More stories at Born This Way.
[Thanks to i09 for the lead to what may be the best book cover ever! And to reader CE for the pointer to Born This Way.]
As we celebrate the variety that is humanity, we might recall that it was on this date in 1631 that Roger Williams landed near Boston. Soon after his arrival, Williams alarmed the Puritan oligarchy of Massachusetts by speaking out against the right of civil authorities to punish religious dissension and to confiscate Indian land. In October 1635, he was banished from the Massachusetts Bay Colony by the General Court.
So, with the assistance of the Narragansett tribe, Williams established a settlement at the junction of two rivers near Narragansett Bay, located in (what is now) Rhode Island. He declared the settlement open to all those seeking freedom of conscience and the removal of the church from civil matters– and many dissatisfied Puritans came.

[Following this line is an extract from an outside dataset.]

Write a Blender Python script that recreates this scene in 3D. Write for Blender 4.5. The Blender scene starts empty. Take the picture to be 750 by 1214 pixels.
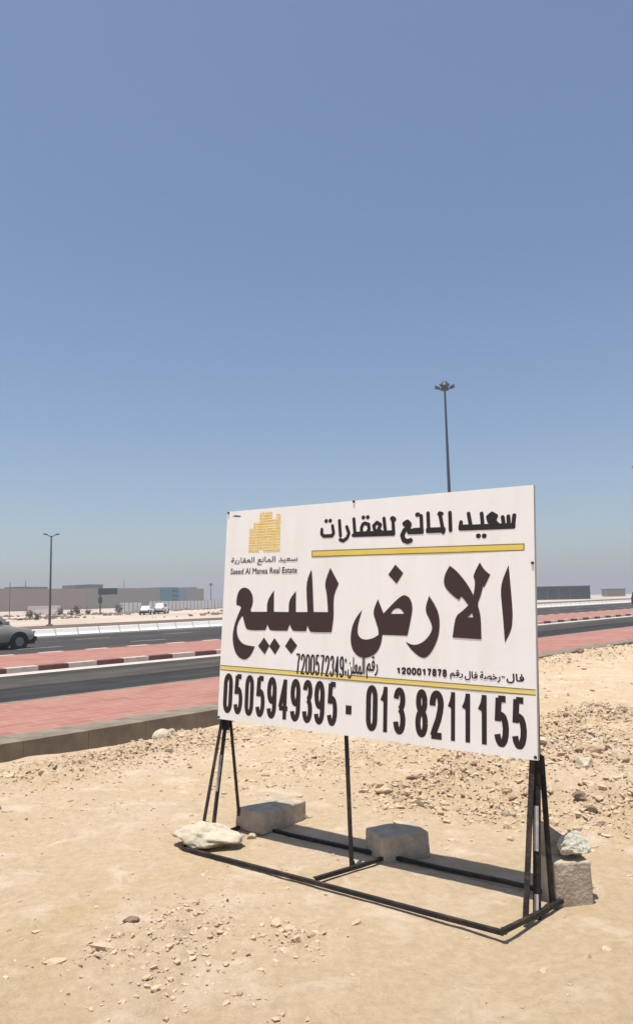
import bpy, bmesh, math, random, json
import numpy as np
from mathutils import Vector, Matrix
R = math.radians
SC = bpy.context.scene
COL = SC.collection

# ------------------------------------------------------------------ camera
cd = bpy.data.cameras.new('camera'); cam = bpy.data.objects.new('camera', cd); COL.objects.link(cam)
SC.camera = cam
cd.sensor_fit = 'VERTICAL'; cd.sensor_height = 24.0; cd.lens = 24.0 * 880 / 1214
cd.clip_start = 0.05; cd.clip_end = 9000
EYE = 2.0
pitch = math.atan((711.5 - 607) / 880); roll = 0.0224
fw = Vector((0, math.cos(pitch), math.sin(pitch))); u0 = Vector((0, -math.sin(pitch), math.cos(pitch))); r0 = Vector((1, 0, 0))
rt = r0 * math.cos(roll) - u0 * math.sin(roll); upv = u0 * math.cos(roll) + r0 * math.sin(roll)
cam.matrix_world = Matrix(((rt.x, upv.x, -fw.x, 0), (rt.y, upv.y, -fw.y, 0), (rt.z, upv.z, -fw.z, EYE), (0, 0, 0, 1)))

# ------------------------------------------------------------------ light
SUN = Vector((-0.12, -0.10, 1.0)).normalized()
elev = math.asin(SUN.z); rotz = math.atan2(SUN.x, SUN.y)
w = bpy.data.worlds.new('World'); SC.world = w; w.use_nodes = True
nt = w.node_tree; bg = nt.nodes['Background']
sky = nt.nodes.new('ShaderNodeTexSky'); sky.sky_type = 'NISHITA'; sky.sun_disc = False
sky.sun_elevation = elev; sky.sun_rotation = rotz; sky.altitude = 0
sky.air_density = 1.0; sky.dust_density = 1.4; sky.ozone_density = 2.7
nt.links.new(sky.outputs[0], bg.inputs[0]); bg.inputs[1].default_value = 0.098
sl = bpy.data.lights.new('sun', 'SUN'); sl.energy = 4.75; sl.angle = R(0.53); sl.color = (1.0, 0.96, 0.90)
so = bpy.data.objects.new('sun', sl); COL.objects.link(so)
so.rotation_euler = SUN.to_track_quat('Z', 'Y').to_euler(); so.location = (0, 0, 50)
SC.view_settings.view_transform = 'Standard'; SC.view_settings.look = 'None'
SC.view_settings.gamma = 1.0; SC.view_settings.use_curve_mapping = False
SC.view_settings.exposure = 0.35

# ------------------------------------------------------------------ road frame: s along the road, n across it
TH = R(42.6)
DX, DY = math.sin(TH), math.cos(TH)
def P(s, n, z=0.0): return Vector((s * DX - n * DY, s * DY + n * DX, z))
def zr(s): return 0.004 * min(max(s - 5.0, 0.0), 290.0)
YAW = math.atan2(DY, DX)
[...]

Taking the success of the venture as a sign from God, Williams named the community “Providence.”
Williams stayed close to the Narragansett Indians and continued to protect them from the land greed of European settlers. His respect for the Indians, his fair treatment of them, and his knowledge of their language enabled him to carry on peace negotiations between natives and Europeans, until the eventual outbreak of King Philip’s War in the 1670s. And although Williams preached to the Narragansett, he practiced his principle of religious freedom by refraining from attempts to convert them.